On 01/11/2013 11:50 AM, Brian Anderson wrote:
On 01/11/2013 10:50 AM, Niko Matsakis wrote:
Hi,
Right now we use no delimiter at all to separate multiple trait
bounds for a single type variable:
fn foo<T: Ord Eq Hash>(...) {...}
Supertraits share the same syntax, so we should consider them
together. If or when impls can implement multiple traits they may also
need a similar syntax.
trait Foo: Ord Eq Hash { }
Originally we thought to use commas, but inserting commas into the
list creates an ambiguity between the comma that separates type
parameters, as illustrated here:
fn foo<T: Ord, Eq, Hash, U: Hash, V>(...) {...}
Marijn and I hashed through all kinds of delimeters and failed to
find one, and hence he settled on spaces. It seemed like a good idea
at the time.
However, over time, I have found that this syntax is very hard for me
to parse, visually speaking. Moreover, Patrick recently observed that
there is an ambiguity when the trait names are multi-component paths:
fn foo<T: Ord ::Eq>(...) {...}
Does this indicate one bound `Ord::Eq` or two bounds `Ord` and
`::Eq`? The current fix for this is to make the tokenizer treat
`id::` differently from `id ::` (note the separating space in the
latter example). The first is 1 token. The second is 2 tokens.

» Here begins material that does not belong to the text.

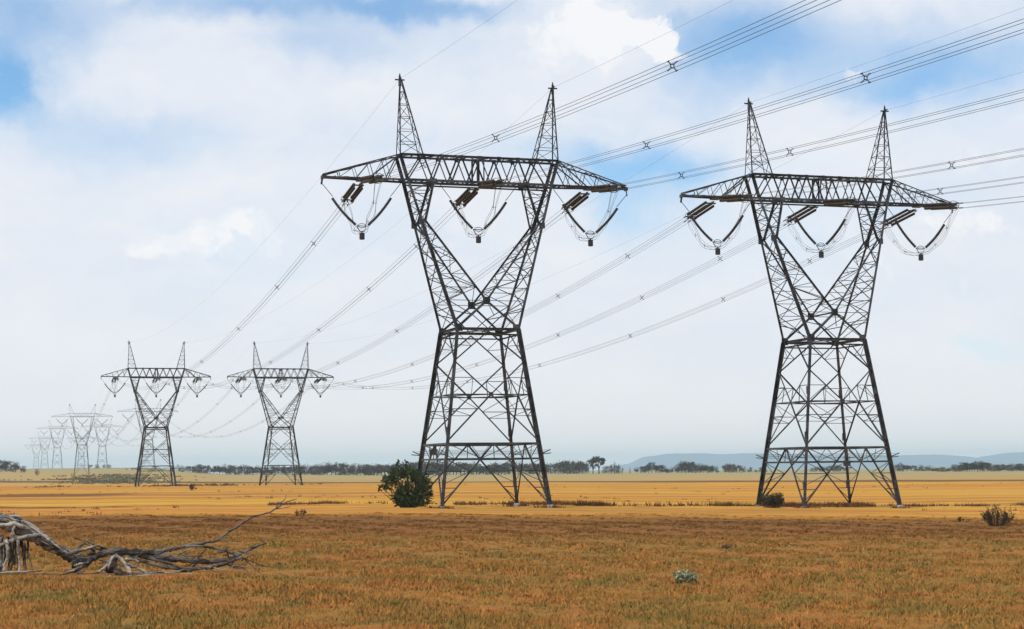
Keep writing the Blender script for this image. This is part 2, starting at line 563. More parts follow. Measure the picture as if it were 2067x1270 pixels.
for j in range(NYH):
    for i in range(NXH):
        q = j * (NXH + 1) + i
        hf.append((q, q + 1, q + NXH + 2, q + NXH + 1))
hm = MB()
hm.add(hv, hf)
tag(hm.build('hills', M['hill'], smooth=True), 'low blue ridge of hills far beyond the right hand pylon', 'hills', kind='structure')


# ------------------------------------------------------------------ pylons
def zigzag(mb, a0, a1, b0, b1, n, wd, horiz=True, cross=False, hw=None):
    """lattice between two chords a0-a1 and b0-b1"""
    for i in range(n):
        s0, s1 = i / n, (i + 1) / n
        p0, p1, q0, q1 = lerp(a0, a1, s0), lerp(a0, a1, s1), lerp(b0, b1, s0), lerp(b0, b1, s1)
        if cross:
            mb.angle(p0, q1, wd)
            mb.angle(q0, p1, wd)
        elif i % 2:
            mb.angle(p0, q1, wd)
        else:
            mb.angle(q0, p1, wd)
        if horiz and i > 0:
            mb.angle(p0, q0, hw or wd)


def gusset(mb, p, size, ax=0):
    p = Vector(p)
    s = (size, 0.05, size) if ax == 0 else (0.05, size, size)
    mb.box(p + Vector((mb.r.uniform(-.02, .02), mb.r.uniform(-.02, .02), 0)), *s)


def discs(mb, p, q, rad, n, seg=8):
    """a string of insulator sheds from p to q"""
    p, q = Vector(p), Vector(q)
    pts, rs = [], []
    for i in range(n):
        for f_, r_ in ((0.0, 0.45), (0.35, 1.0), (0.6, 0.95), (0.95, 0.45)):
            pts.append(lerp(p, q, (i + f_) / n))
            rs.append(rad * r_)
    mb.tube(pts, rs, seg)


def curved_discs(mb, pts, rad, n, seg=8):
    L = [0]
    for a_, b_ in zip(pts, pts[1:]):
        L.append(L[-1] + (Vector(b_) - Vector(a_)).length)

    def ev(s):
        s *= L[-1]
        for i in range(len(pts) - 1):
            if s <= L[i + 1] + 1e-9:
                return lerp(pts[i], pts[i + 1], (s - L[i]) / (L[i + 1] - L[i]))
        return Vector(pts[-1])
    P, Rr = [], []
    for i in range(n):
        for f_, r_ in ((0.0, 0.55), (0.35, 1.0), (0.6, 0.95), (0.95, 0.55)):
            P.append(ev((i + f_) / n))
            Rr.append(rad * r_)
    mb.tube(P, Rr, seg)


ATT_Z, YOKE_Z, SPC = 32.30, 27.65, 12.0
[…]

Actually, I think this behavior already existed, and I can't remember
why—I think it had something to do with the flexible treatment of
keywords that we used to have. @brson, do you remember?
No, but it's the ugliest part of the lexer. Let's make it go away.
Anyway, it was proposed on IRC today that we could do something like
this instead:
fn foo<T:Eq>(..) {...} // One bound is the same
fn foo<T:(Ord, Eq, Hash)>(...) {...} // Multiple bounds require
parentheses
As an example, this is why the parens are needed:
fn foo<T:(Ord, Eq, Hash), U>(...) {...}
so you _could_ still allow `foo<T: Ord, Eq, Hash>` since there's no
ambiguity, but that's more complex that necessary.
Of course, there _is_ an ambiguity, this would just be requiring parens
to add the second type parameter, so not a good idea.